**Raw data**
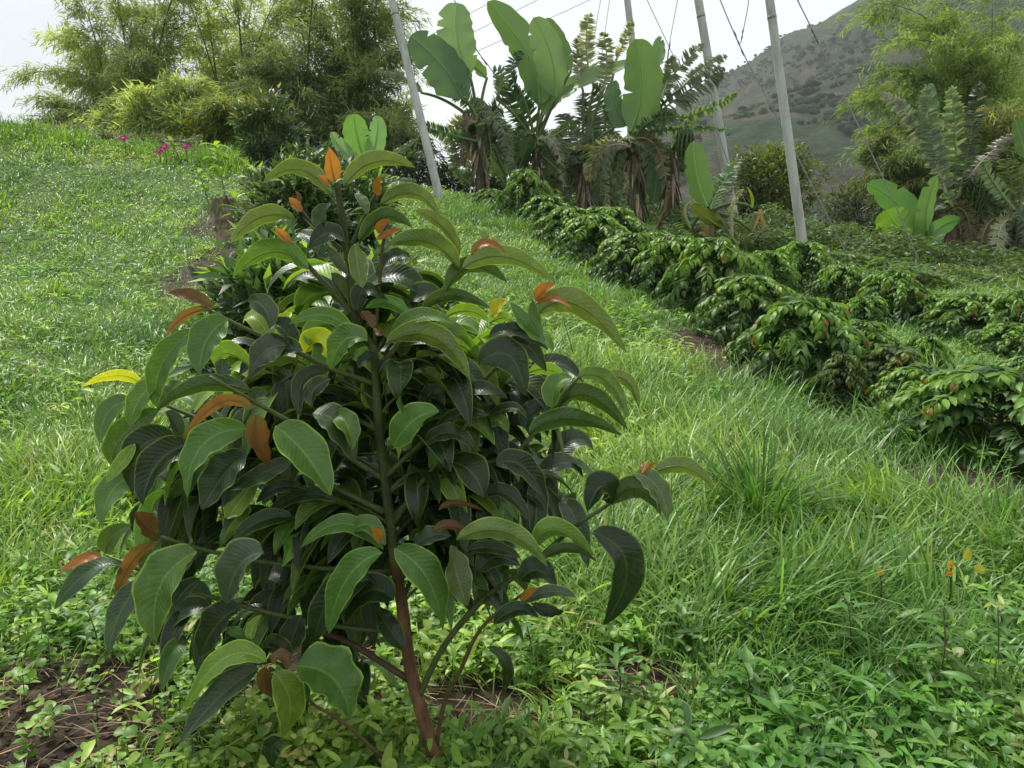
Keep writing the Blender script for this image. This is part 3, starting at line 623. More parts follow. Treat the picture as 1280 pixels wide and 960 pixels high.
banana('ragged banana plant with dry shredded upright leaves and a brown trunk', 728, 17, 270, C2(770, 520),
   [Lf(C2, 805, 290, 780, 160, 795, 40, 80, dry, 2, dict(hang=.5)), Lf(C2, 835, 310, 850, 200, 835, 105, 80, dry, 2, dict(hang=.5)), Lf(C2, 760, 530, 820, 488, 885, 455, 50, tg, 1.2, dict(hang=.6)), Lf(C2, 800, 500, 800, 400, 770, 310, 130, td_, 2),
    Lf(C2, 870, 430, 850, 340, 800, 290, 90, td_, 2), Lf(C2, 750, 520, 700, 480, 650, 462, 55, dry, 1.3, dict(hang=.5)), Lf(C2, 780, 520, 730, 430, 700, 380, 90, td_, 2), Lf(C2, 790, 520, 850, 500, 880, 560, 70, td_, 2, dict(hang=.8)), Lf(C2, 770, 540, 720, 560, 690, 600, 60, dry, 1.6, dict(hang=.8)), Lf(C2, 770, 300, 750, 200, 760, 120, 60, dry, 2)],
   .17, (.24, .15, .09), seed=3)
banana('second dry-trunked banana plant, tucked behind the upright whole leaf', 752, 17.8, 270, C2(835, 470),
   [Lf(C2, 850, 480, 880, 380, 860, 290, 90, bd_, 1.5), Lf(C2, 840, 480, 800, 420, 770, 350, 80, td_, 1.6), Lf(C2, 850, 500, 900, 520, 930, 590, 60, td_, 1.6, dict(hang=.8)), Lf(C2, 830, 500, 780, 560, 790, 620, 60, dry, 1.6, dict(hang=.8)), Lf(C2, 880, 200, 910, 130, 935, 65, 45, dry, 2)], .15, (.20, .14, .09), seed=4)
banana('banana plant with one upright whole leaf and long shredded leaves reaching right', 798, 15.5, 285, C2(925, 480),
   [Lf(C2, 930, 440, 965, 290, 945, 130, 125, bg_, 0, dict(roll=15)), Lf(C2, 950, 440, 1080, 330, 1245, 225, 130, (.085, .12, .06), 2.4, dict(hang=.5)), Lf(C2, 970, 440, 1090, 430, 1265, 430, 45, bp_, 2, dict(hang=1.2)), Lf(C2, 1000, 350, 1070, 250, 1175, 145, 75, tg, 2),
    Lf(C2, 1080, 400, 1180, 365, 1290, 310, 55, tg, 2, dict(hang=.8)), Lf(C2, 1000, 680, 1015, 600, 1010, 530, 85, bd_, 0), Lf(C2, 920, 420, 880, 350, 870, 270, 75, bd_, 0), Lf(C2, 1012, 230, 1025, 180, 1020, 122, 52, bg_, 0), Lf(C2, 940, 560, 1030, 510, 1110, 480, 55, tg, 2, dict(hang=.8)),
    Lf(C2, 1100, 290, 1170, 230, 1250, 185, 55, tg, 2), Lf(C2, 940, 460, 1000, 400, 1100, 390, 70, td_, 2, dict(hang=.7)), Lf(C2, 930, 500, 900, 560, 890, 640, 60, td_, 1.6, dict(hang=.7)), Lf(C2, 1010, 340, 1020, 280, 1010, 225, 60, bg_, 0), Lf(C2, 950, 470, 985, 560, 990, 640, 70, td_, 1.6, dict(hang=.7)), Lf(C2, 1030, 330, 1060, 240, 1060, 190, 60, dry, 2)], .15, (.12, .11, .06), seed=5)
banana('slim leaning banana stem with a pinkish dry trunk and a hanging green bunch', 828, 15.2, 290, C2(1070, 500),
   [Lf(C2, 1070, 510, 1020, 490, 960, 520, 45, td_, 1.6, dict(hang=.8)), Lf(C2, 1075, 500, 1100, 440, 1150, 400, 50, td_, 1.6)], .095, (.30, .15, .10), bunch=(C2(1110, 520), (20, 40)), seed=6)
banana('half-dead banana plant with one tall fresh leaf and tan drooping dry leaves', 890, 14.2, 300, C2(1195, 690),
   [Lf(C2, 1185, 690, 1150, 580, 1140, 470, 80, (.16, .28, .07), 0, dict(roll=15)), Lf(C2, 1195, 700, 1230, 620, 1300, 520, 70, bg_, 1), Lf(C2, 1240, 760, 1190, 730, 1130, 680, 52, (.22, .25, .05), 0),
    Lf(C2, 1210, 800, 1160, 765, 1110, 815, 28, tan, 0, dict(label='brown curled dead leaf')), Lf(C2, 1130, 765, 1112, 690, 1165, 665, 14, (.4, .35, .25), 0, dict(label='pale tan hanging dead leaf')),
    Lf(C3, 230, 830, 275, 740, 300, 700, 26, tan, 0, dict(label='brown curled dead leaf')), Lf(C3, 240, 830, 290, 790, 345, 815, 22, tan, 0, dict(label='brown curled dead leaf')), Lf(C3, 205, 810, 200, 700, 240, 630, 26, (.30, .29, .22), 1, dict(label='grey dead leaf')),
    Lf(C3, 225, 820, 260, 760, 285, 710, 26, (.14, .17, .04), 0), Lf(C3, 150, 760, 190, 640, 215, 560, 36, (.22, .22, .16), 1), Lf(C3, 265, 690, 268, 660, 255, 630, 10, (.3, .36, .05), 0), Lf(C3, 285, 790, 305, 760, 290, 710, 18, tan, 0, dict(label='brown curled dead leaf'))],
   .085, (.22, .20, .08), seed=7)
banana('mature banana plant at right with a shredded upright crown, brown trunk and small bunch', 1187, 17, 370, C3(930, 700),
   [Lf(C3, 935, 690, 870, 480, 845, 280, 90, tg, 2), Lf(C3, 945, 690, 945, 480, 930, 285, 95, tg, 2), Lf(C3, 955, 660, 1000, 440, 1025, 270, 80, (.08, .12, .05), 2), Lf(C3, 915, 650, 820, 430, 690, 308, 70, dry, 2, dict(hang=.4)), Lf(C3, 985, 600, 1050, 520, 1135, 445, 80, (.16, .15, .11), 2, dict(hang=.9)),
    Lf(C3, 900, 560, 850, 440, 800, 380, 70, tg, 2), Lf(C3, 880, 420, 865, 340, 855, 280, 60, bd_, 0), Lf(C3, 960, 640, 1000, 610, 1050, 640, 70, td_, 1.6, dict(hang=.6)), Lf(C3, 920, 700, 880, 660, 850, 720, 50, td_, 1.6, dict(hang=.7))],
   .17, (.26, .15, .085), bunch=(C3(1005, 680), (26, 44)), seed=8)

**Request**
Copy each line above precisely, dropping the pictures.

**Answer to this exercise**
Keep writing the Blender script for this image. This is part 3, starting at line 623. More parts follow. Treat the picture as 1280 pixels wide and 960 pixels high.
banana('ragged banana plant with dry shredded upright leaves and a brown trunk', 728, 17, 270, C2(770, 520),
   [Lf(C2, 805, 290, 780, 160, 795, 40, 80, dry, 2, dict(hang=.5)), Lf(C2, 835, 310, 850, 200, 835, 105, 80, dry, 2, dict(hang=.5)), Lf(C2, 760, 530, 820, 488, 885, 455, 50, tg, 1.2, dict(hang=.6)), Lf(C2, 800, 500, 800, 400, 770, 310, 130, td_, 2),
    Lf(C2, 870, 430, 850, 340, 800, 290, 90, td_, 2), Lf(C2, 750, 520, 700, 480, 650, 462, 55, dry, 1.3, dict(hang=.5)), Lf(C2, 780, 520, 730, 430, 700, 380, 90, td_, 2), Lf(C2, 790, 520, 850, 500, 880, 560, 70, td_, 2, dict(hang=.8)), Lf(C2, 770, 540, 720, 560, 690, 600, 60, dry, 1.6, dict(hang=.8)), Lf(C2, 770, 300, 750, 200, 760, 120, 60, dry, 2)],
   .17, (.24, .15, .09), seed=3)
banana('second dry-trunked banana plant, tucked behind the upright whole leaf', 752, 17.8, 270, C2(835, 470),
   [Lf(C2, 850, 480, 880, 380, 860, 290, 90, bd_, 1.5), Lf(C2, 840, 480, 800, 420, 770, 350, 80, td_, 1.6), Lf(C2, 850, 500, 900, 520, 930, 590, 60, td_, 1.6, dict(hang=.8)), Lf(C2, 830, 500, 780, 560, 790, 620, 60, dry, 1.6, dict(hang=.8)), Lf(C2, 880, 200, 910, 130, 935, 65, 45, dry, 2)], .15, (.20, .14, .09), seed=4)
banana('banana plant with one upright whole leaf and long shredded leaves reaching right', 798, 15.5, 285, C2(925, 480),
   [Lf(C2, 930, 440, 965, 290, 945, 130, 125, bg_, 0, dict(roll=15)), Lf(C2, 950, 440, 1080, 330, 1245, 225, 130, (.085, .12, .06), 2.4, dict(hang=.5)), Lf(C2, 970, 440, 1090, 430, 1265, 430, 45, bp_, 2, dict(hang=1.2)), Lf(C2, 1000, 350, 1070, 250, 1175, 145, 75, tg, 2),
    Lf(C2, 1080, 400, 1180, 365, 1290, 310, 55, tg, 2, dict(hang=.8)), Lf(C2, 1000, 680, 1015, 600, 1010, 530, 85, bd_, 0), Lf(C2, 920, 420, 880, 350, 870, 270, 75, bd_, 0), Lf(C2, 1012, 230, 1025, 180, 1020, 122, 52, bg_, 0), Lf(C2, 940, 560, 1030, 510, 1110, 480, 55, tg, 2, dict(hang=.8)),
    Lf(C2, 1100, 290, 1170, 230, 1250, 185, 55, tg, 2), Lf(C2, 940, 460, 1000, 400, 1100, 390, 70, td_, 2, dict(hang=.7)), Lf(C2, 930, 500, 900, 560, 890, 640, 60, td_, 1.6, dict(hang=.7)), Lf(C2, 1010, 340, 1020, 280, 1010, 225, 60, bg_, 0), Lf(C2, 950, 470, 985, 560, 990, 640, 70, td_, 1.6, dict(hang=.7)), Lf(C2, 1030, 330, 1060, 240, 1060, 190, 60, dry, 2)], .15, (.12, .11, .06), seed=5)
banana('slim leaning banana stem with a pinkish dry trunk and a hanging green bunch', 828, 15.2, 290, C2(1070, 500),
   [Lf(C2, 1070, 510, 1020, 490, 960, 520, 45, td_, 1.6, dict(hang=.8)), Lf(C2, 1075, 500, 1100, 440, 1150, 400, 50, td_, 1.6)], .095, (.30, .15, .10), bunch=(C2(1110, 520), (20, 40)), seed=6)
banana('half-dead banana plant with one tall fresh leaf and tan drooping dry leaves', 890, 14.2, 300, C2(1195, 690),
   [Lf(C2, 1185, 690, 1150, 580, 1140, 470, 80, (.16, .28, .07), 0, dict(roll=15)), Lf(C2, 1195, 700, 1230, 620, 1300, 520, 70, bg_, 1), Lf(C2, 1240, 760, 1190, 730, 1130, 680, 52, (.22, .25, .05), 0),
    Lf(C2, 1210, 800, 1160, 765, 1110, 815, 28, tan, 0, dict(label='brown curled dead leaf')), Lf(C2, 1130, 765, 1112, 690, 1165, 665, 14, (.4, .35, .25), 0, dict(label='pale tan hanging dead leaf')),
    Lf(C3, 230, 830, 275, 740, 300, 700, 26, tan, 0, dict(label='brown curled dead leaf')), Lf(C3, 240, 830, 290, 790, 345, 815, 22, tan, 0, dict(label='brown curled dead leaf')), Lf(C3, 205, 810, 200, 700, 240, 630, 26, (.30, .29, .22), 1, dict(label='grey dead leaf')),
    Lf(C3, 225, 820, 260, 760, 285, 710, 26, (.14, .17, .04), 0), Lf(C3, 150, 760, 190, 640, 215, 560, 36, (.22, .22, .16), 1), Lf(C3, 265, 690, 268, 660, 255, 630, 10, (.3, .36, .05), 0), Lf(C3, 285, 790, 305, 760, 290, 710, 18, tan, 0, dict(label='brown curled dead leaf'))],
   .085, (.22, .20, .08), seed=7)
banana('mature banana plant at right with a shredded upright crown, brown trunk and small bunch', 1187, 17, 370, C3(930, 700),
   [Lf(C3, 935, 690, 870, 480, 845, 280, 90, tg, 2), Lf(C3, 945, 690, 945, 480, 930, 285, 95, tg, 2), Lf(C3, 955, 660, 1000, 440, 1025, 270, 80, (.08, .12, .05), 2), Lf(C3, 915, 650, 820, 430, 690, 308, 70, dry, 2, dict(hang=.4)), Lf(C3, 985, 600, 1050, 520, 1135, 445, 80, (.16, .15, .11), 2, dict(hang=.9)),
    Lf(C3, 900, 560, 850, 440, 800, 380, 70, tg, 2), Lf(C3, 880, 420, 865, 340, 855, 280, 60, bd_, 0), Lf(C3, 960, 640, 1000, 610, 1050, 640, 70, td_, 1.6, dict(hang=.6)), Lf(C3, 920, 700, 880, 660, 850, 720, 50, td_, 1.6, dict(hang=.7))],
   .17, (.26, .15, .085), bunch=(C3(1005, 680), (26, 44)), seed=8)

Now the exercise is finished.